Sementara ilmu pengetahuan seperti matematika, astronomi, sosiologi,
kedokteran dan lainnya tidak dipentingkan, bahkan dibiarkan untuk
diambil oleh Erofa dan Barat. Pada zaman ini Eropa dan Barat mulai
bangkit mencapai kemajuan, sementara ummat Islam berada dalam
keterbelakangan dalam bidang ilmu pengetahuan dan peradaban.
Di zaman modern (abad ke-19 sampai dengan sekarang) hubungan Islam
dengan dunia Eropa dan Barat terjadi lagi. Pada zaman ini timbul
kesadaran dari ummat Islam untuk membangun kembali kejayaannya dalam
bidang ilmu pengetahuan, teknologi dan peradaban melalui berbagai
lembaga pendidikan, pengkajian dan penelitian. Ummat Islam mulai
mempelajari kembali berbagai kemajuan yang dicapai oleh Eropa dan Barat,
dengan alasan bahwa apa yang dipelajari dari Eropa dan Barat itu
sesungguhnya mengambil kembali apa yang dahulu dimiliki ummat Islam.
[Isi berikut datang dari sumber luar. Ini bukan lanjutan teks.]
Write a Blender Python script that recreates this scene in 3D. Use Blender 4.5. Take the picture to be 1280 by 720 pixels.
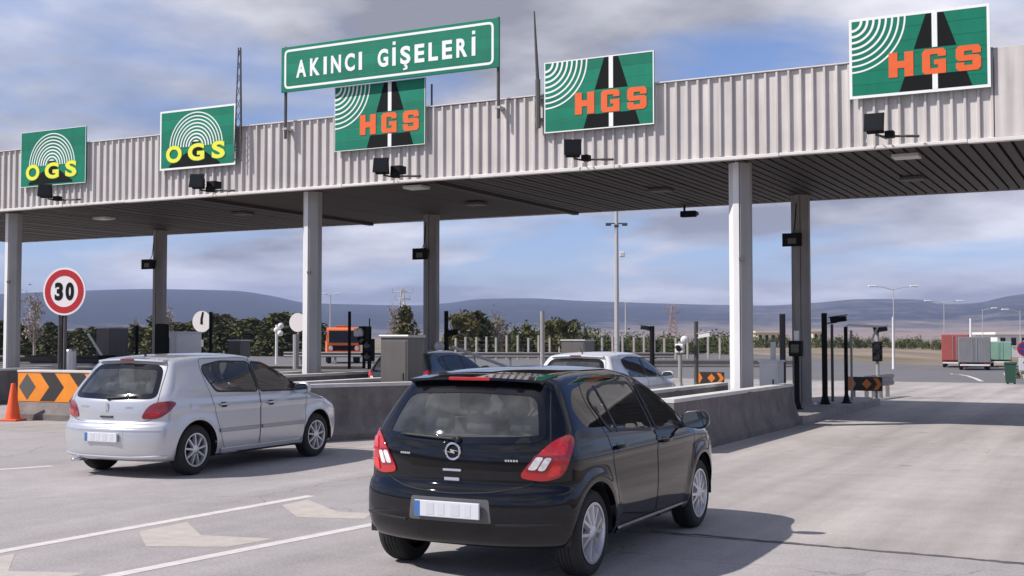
import bpy, bmesh, math, random
import numpy as np
from mathutils import Vector, Matrix
from mathutils.bvhtree import BVHTree
from mathutils.geometry import delaunay_2d_cdt

for _o in list(bpy.data.objects):
    bpy.data.objects.remove(_o, do_unlink=True)
scene = bpy.context.scene
COL = scene.collection
R = math.radians
rng = random.Random(7)
nprng = np.random.RandomState(11)

# ------------------------------------------------------------------ camera
YAW = math.atan(1500 / 2862)                 # camera looks left of the lane direction (+Y)
cam_data = bpy.data.cameras.new('camera')
cam_data.sensor_width = 36.0
cam_data.lens = 1500 / 1280 * 36.0
cam_data.clip_start = 0.1
cam_data.clip_end = 40000
cam = bpy.data.objects.new('camera', cam_data)
cam.location = (0, 0, 1.72)
cam.rotation_euler = (math.pi / 2 + math.atan(62 / 1500), 0, YAW)
COL.objects.link(cam)
scene.camera = cam

# ------------------------------------------------------------------ sky
SUN_FROM = Vector((-0.78, -0.67, 1.0)).normalized()
SUN_EL = math.asin(SUN_FROM.z)
SUN_AZ = math.atan2(SUN_FROM.x, SUN_FROM.y)   # clockwise from +Y
world = bpy.data.worlds.new('World')
scene.world = world
world.use_nodes = True
wn, wl = world.node_tree.nodes, world.node_tree.links
wn.clear()
w_out = wn.new('ShaderNodeOutputWorld')
w_bg = wn.new('ShaderNodeBackground')
w_bg.inputs['Strength'].default_value = 0.095
w_sky = wn.new('ShaderNodeTexSky')
w_sky.sky_type = 'NISHITA'
w_sky.sun_disc = False
w_sky.sun_elevation = SUN_EL
w_sky.sun_rotation = SUN_AZ
w_sky.altitude = 900
w_sky.air_density = 1.0
w_sky.dust_density = 0.3
w_sky.ozone_density = 3.0
w_tc = wn.new('ShaderNodeTexCoord')
w_sep = wn.new('ShaderNodeSeparateXYZ')
wl.new(w_tc.outputs['Generated'], w_sep.inputs[0])
# project the view direction on a flat cloud layer so clouds shrink towards the horizon
w_add = wn.new('ShaderNodeMath'); w_add.operation = 'ADD'; w_add.inputs[1].default_value = 0.16
w_abs = wn.new('ShaderNodeMath'); w_abs.operation = 'ABSOLUTE'
wl.new(w_sep.outputs['Z'], w_abs.inputs[0]); wl.new(w_abs.outputs[0], w_add.inputs[0])
w_dx = wn.new('ShaderNodeMath'); w_dx.operation = 'DIVIDE'
w_dy = wn.new('ShaderNodeMath'); w_dy.operation = 'DIVIDE'
wl.new(w_sep.outputs['X'], w_dx.inputs[0]); wl.new(w_add.outputs[0], w_dx.inputs[1])
wl.new(w_sep.outputs['Y'], w_dy.inputs[0]); wl.new(w_add.outputs[0], w_dy.inputs[1])
w_cmb = wn.new('ShaderNodeCombineXYZ')
wl.new(w_dx.outputs[0], w_cmb.inputs[0]); wl.new(w_dy.outputs[0], w_cmb.inputs[1])
CLOUD_OFF = (-7.85, -6.1, 0.0)
w_map = wn.new('ShaderNodeMapping')
w_map.inputs['Location'].default_value = CLOUD_OFF
w_map.inputs['Rotation'].default_value = (0, 0, R(20))
wl.new(w_cmb.outputs[0], w_map.inputs['Vector'])
w_n1 = wn.new('ShaderNodeTexNoise')
w_n1.inputs['Scale'].default_value = 0.8; w_n1.inputs['Detail'].default_value = 9
w_n1.inputs['Roughness'].default_value = 0.52; w_n1.inputs['Distortion'].default_value = 0.35
wl.new(w_map.outputs[0], w_n1.inputs['Vector'])
w_r1 = wn.new('ShaderNodeValToRGB')
w_r1.color_ramp.elements[0].position = 0.44; w_r1.color_ramp.elements[0].color = (0.04, 0.04, 0.04, 1)
w_r1.color_ramp.elements[1].position = 0.555; w_r1.color_ramp.elements[1].color = (0.97, 0.97, 0.97, 1)
wl.new(w_n1.outputs['Fac'], w_r1.inputs[0])
w_n2 = wn.new('ShaderNodeTexNoise')
w_n2.inputs['Scale'].default_value = 1.2; w_n2.inputs['Detail'].default_value = 7
w_n2.inputs['Roughness'].default_value = 0.55
wl.new(w_map.outputs[0], w_n2.inputs['Vector'])
w_r2 = wn.new('ShaderNodeValToRGB')            # grey undersides to bright tops
w_r2.color_ramp.elements[0].position = 0.38; w_r2.color_ramp.elements[0].color = (2.9, 2.9, 3.25, 1)
w_r2.color_ramp.elements[1].position = 0.66; w_r2.color_ramp.elements[1].color = (9.6, 9.45, 10.0, 1)
wl.new(w_n2.outputs['Fac'], w_r2.inputs[0])
w_blue = wn.new('ShaderNodeMix'); w_blue.data_type = 'RGBA'; w_blue.blend_type = 'MULTIPLY'
w_blue.inputs['Factor'].default_value = 1.0
w_blue.inputs['B'].default_value = (1.0, 1.06, 1.32, 1)
wl.new(w_sky.outputs[0], w_blue.inputs['A'])
w_mix = wn.new('ShaderNodeMix'); w_mix.data_type = 'RGBA'
w_hz = wn.new('ShaderNodeMapRange'); w_hz.interpolation_type = 'SMOOTHSTEP'   # cloud banks close up along the horizon
w_hz.inputs['From Min'].default_value = 0.015; w_hz.inputs['From Max'].default_value = 0.075
w_hz.inputs['To Min'].default_value = 0.92; w_hz.inputs['To Max'].default_value = 0.0
wl.new(w_abs.outputs[0], w_hz.inputs['Value'])
w_max = wn.new('ShaderNodeMath'); w_max.operation = 'MAXIMUM'
wl.new(w_r1.outputs[0], w_max.inputs[0]); wl.new(w_hz.outputs[0], w_max.inputs[1])
wl.new(w_max.outputs[0], w_mix.inputs['Factor'])
wl.new(w_blue.outputs['Result'], w_mix.inputs['A'])
wl.new(w_r2.outputs[0], w_mix.inputs['B'])
wl.new(w_mix.outputs['Result'], w_bg.inputs['Color'])
wl.new(w_bg.outputs[0], w_out.inputs[0])

# ------------------------------------------------------------------ sun
sun_data = bpy.data.lights.new('sun', 'SUN')
sun_data.energy = 5.0
sun_data.angle = R(0.6)
sun_data.color = (1.0, 0.94, 0.87)
sun = bpy.data.objects.new('sun', sun_data)
sun.rotation_euler = (-SUN_FROM).to_track_quat('-Z', 'Y').to_euler()
sun.location = (-20, -20, 40)
COL.objects.link(sun)

# ------------------------------------------------------------------ exposure
vs = scene.view_settings
scene.display_settings.display_device = 'sRGB'
vs.view_transform = 'Standard'
vs.look = 'None'
vs.exposure = 0.18
vs.gamma = 1.0
vs.use_curve_mapping = False
scene.cycles.max_bounces = 8
scene.cycles.transparent_max_bounces = 16
scene.cycles.volume_bounces = 0

# ------------------------------------------------------------------ materials
def new_mat(name):
    m = bpy.data.materials.new(name)
    m.use_nodes = True
    return m, m.node_tree.nodes, m.node_tree.links, m.node_tree.nodes['Principled BSDF']

def pmat(name, col, rough=0.6, metal=0.0, coat=0.0, vary=0.0, scale=3.0, bump=0.0, bscale=60.0, spec=0.5, emit=None, estr=0.0, streak=0.0):
    """Principled material with optional colour variation, vertical streaks and fine relief."""
    m, n, l, b = new_mat(name)
    b.inputs['Base Color'].default_value = (*col, 1)
    b.inputs['Roughness'].default_value = rough
    b.inputs['Metallic'].default_value = metal
    b.inputs['Specular IOR Level'].default_value = spec
    if coat:
        b.inputs['Coat Weight'].default_value = coat
        b.inputs['Coat Roughness'].default_value = 0.025
    if emit:
        b.inputs['Emission Color'].default_value = (*emit, 1)
        b.inputs['Emission Strength'].default_value = estr
    if vary or streak or bump:
        tc = n.new('ShaderNodeTexCoord')
        geo = n.new('ShaderNodeNewGeometry')
    if vary or streak:
        src = None
        if vary:
            nt = n.new('ShaderNodeTexNoise')
            nt.inputs['Scale'].default_value = scale; nt.inputs['Detail'].default_value = 6
            nt.inputs['Roughness'].default_value = 0.62
            l.new(geo.outputs['Position'], nt.inputs['Vector'])
            mr = n.new('ShaderNodeMapRange')
            mr.inputs['From Min'].default_value = 0.25; mr.inputs['From Max'].default_value = 0.75
            mr.inputs['To Min'].default_value = 1 - vary; mr.inputs['To Max'].default_value = 1 + vary
            l.new(nt.outputs['Fac'], mr.inputs['Value'])
            src = mr.outputs[0]
        if streak:
            mp = n.new('ShaderNodeMapping'); mp.inputs['Scale'].default_value = (7, 7, 0.35)
            l.new(geo.outputs['Position'], mp.inputs['Vector'])
            ns = n.new('ShaderNodeTexNoise'); ns.inputs['Scale'].default_value = 1.0; ns.inputs['Detail'].default_value = 5
            l.new(mp.outputs[0], ns.inputs['Vector'])
            ms = n.new('ShaderNodeMapRange')
            ms.inputs['From Min'].default_value = 0.35; ms.inputs['From Max'].default_value = 0.7
            ms.inputs['To Min'].default_value = 1.0; ms.inputs['To Max'].default_value = 1 - streak
            l.new(ns.outputs['Fac'], ms.inputs['Value'])
            if src is None:
                src = ms.outputs[0]
            else:
                mu = n.new('ShaderNodeMath'); mu.operation = 'MULTIPLY'
                l.new(src, mu.inputs[0]); l.new(ms.outputs[0], mu.inputs[1]); src = mu.outputs[0]
        vm = n.new('ShaderNodeVectorMath'); vm.operation = 'SCALE'
        vm.inputs[0].default_value = col
        l.new(src, vm.inputs['Scale'])
        l.new(vm.outputs[0], b.inputs['Base Color'])
    if bump:
        nb = n.new('ShaderNodeTexNoise'); nb.inputs['Scale'].default_value = bscale; nb.inputs['Detail'].default_value = 4
        l.new(geo.outputs['Position'], nb.inputs['Vector'])
        bp = n.new('ShaderNodeBump'); bp.inputs['Strength'].default_value = bump; bp.inputs['Distance'].default_value = 0.01
        l.new(nb.outputs['Fac'], bp.inputs['Height'])
        l.new(bp.outputs[0], b.inputs['Normal'])
    return m

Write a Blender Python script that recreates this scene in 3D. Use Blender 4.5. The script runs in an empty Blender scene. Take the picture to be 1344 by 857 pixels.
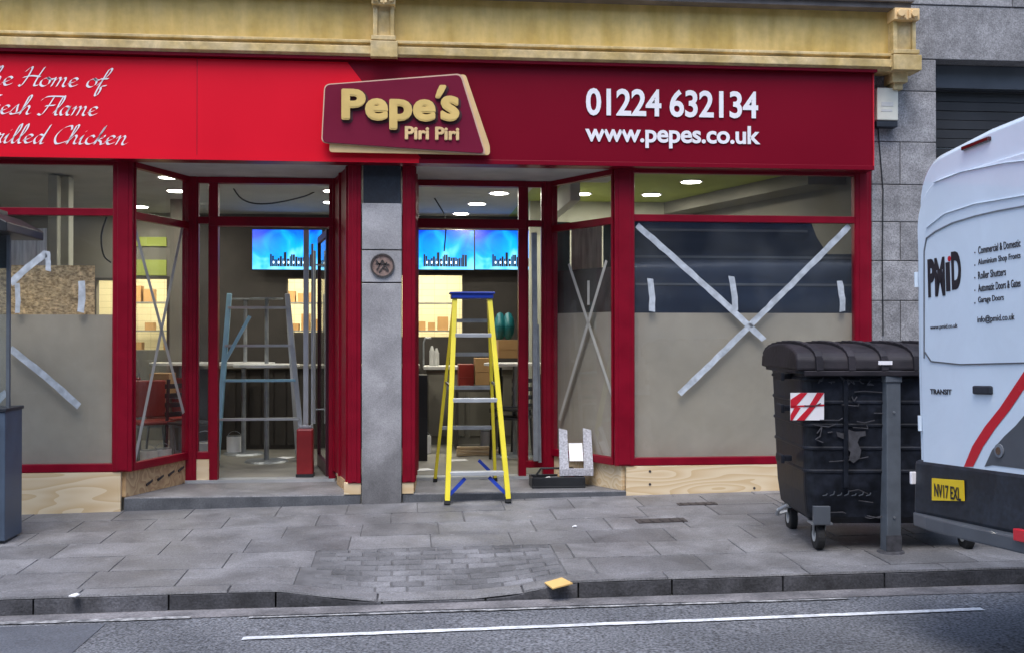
import bpy, bmesh, math, random
from mathutils import Vector, Matrix
random.seed(7)
R = math.radians
scene = bpy.context.scene
col = scene.collection

# ------------------------------------------------------------------ camera
F = 1400.0; CX, CY = 672.0, 428.5
YAW = R(5.5); PITCH = math.atan((440 - CY) / F)
CAM = Vector((0, -9.65, 1.48))
fwd = Vector((math.sin(YAW) * math.cos(PITCH), math.cos(YAW) * math.cos(PITCH), math.sin(PITCH)))
rgt = Vector((math.cos(YAW), -math.sin(YAW), 0)); upv = rgt.cross(fwd)
cd = bpy.data.cameras.new('camera'); cam = bpy.data.objects.new('camera', cd); col.objects.link(cam)
cam.location = CAM; cam.rotation_euler = (math.pi / 2 + PITCH, 0, -YAW)
cd.sensor_width = 36; cd.lens = 36 * F / 1344; cd.clip_end = 500; cd.clip_start = .05
scene.camera = cam

# ------------------------------------------------------------------ world, sun, exposure
SUN_EL, SUN_AZ = R(64), R(196)      # azimuth clockwise from +Y (behind the camera, a bit left)
w = bpy.data.worlds.new('World'); scene.world = w; w.use_nodes = True
nt = w.node_tree; bg = nt.nodes['Background']
sky = nt.nodes.new('ShaderNodeTexSky'); sky.sky_type = 'NISHITA'; sky.sun_disc = False
sky.sun_elevation = SUN_EL; sky.sun_rotation = SUN_AZ; sky.air_density = 1.0; sky.dust_density = 2.0; sky.ozone_density = 1.8
nt.links.new(sky.outputs[0], bg.inputs[0]); bg.inputs[1].default_value = .15
sd = bpy.data.lights.new('sun', 'SUN'); sd.energy = .9; sd.angle = R(32); sd.color = (1, .98, .95)
so = bpy.data.objects.new('sun', sd); col.objects.link(so)
dirv = Vector((math.sin(SUN_AZ) * math.cos(SUN_EL), math.cos(SUN_AZ) * math.cos(SUN_EL), math.sin(SUN_EL)))
so.rotation_euler = dirv.to_track_quat('Z', 'Y').to_euler(); so.location = (0, -10, 15)
scene.view_settings.view_transform = 'Standard'; scene.view_settings.look = 'None'
scene.view_settings.gamma = 1; scene.view_settings.exposure = 1.3
scene.view_settings.use_curve_mapping = False

# survey helpers: where a sight line meets a real plane
def ray(px, py): return (fwd + rgt * ((px - CX) / F) + upv * ((CY - py) / F))
def P(px, py, Y):
    d = ray(px, py); return CAM + d * ((Y - CAM.y) / d.y)
def X(px, Y, py=440): return P(px, py, Y).x
def Z(px, py, Y): return P(px, py, Y).z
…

Namun demikian, hubungan Islam dengan Eropa dan Barat dimana sekarang
keadaannya sudah jauh berbeda dengan hubungan Islam pada zaman klasik
dan pertengahan sebagaimana tersebut di atas. Di zaman klasik dan
pertengahan ummat Islam dalam keadaan maju atau hampir menurun,
sedangkan keadaan Eropa dan Barat dalam keadaan terbelakang atau mulai
bangkit. Keadaan Eropa dan Barat saat ini berada dalam kemajuan,
sedangkan keadaan ummat Islam berada dalam ketertinggalan. Tidak hanya
itu saja, keadaan dunia saat ini telah dipenuhi oleh berbagai paham
ideologi yang tidak sepenuhnya sesuai dengan ajaran Islam, seperti
ideologi capitalisme, materialisme, naturalisme, pragmatisme,
liberalisme bahkan ateisme yang secara keseluruhan hanya berpusat pada
kemauan manusia (anthropocentris). Hal ini berbeda dengan karakteristik
keseimbangan ajaran Islam yang memadukan antara berpusat pada manusia
(anthropo-centris) dan berpusat pada Tuhan (theo-centris).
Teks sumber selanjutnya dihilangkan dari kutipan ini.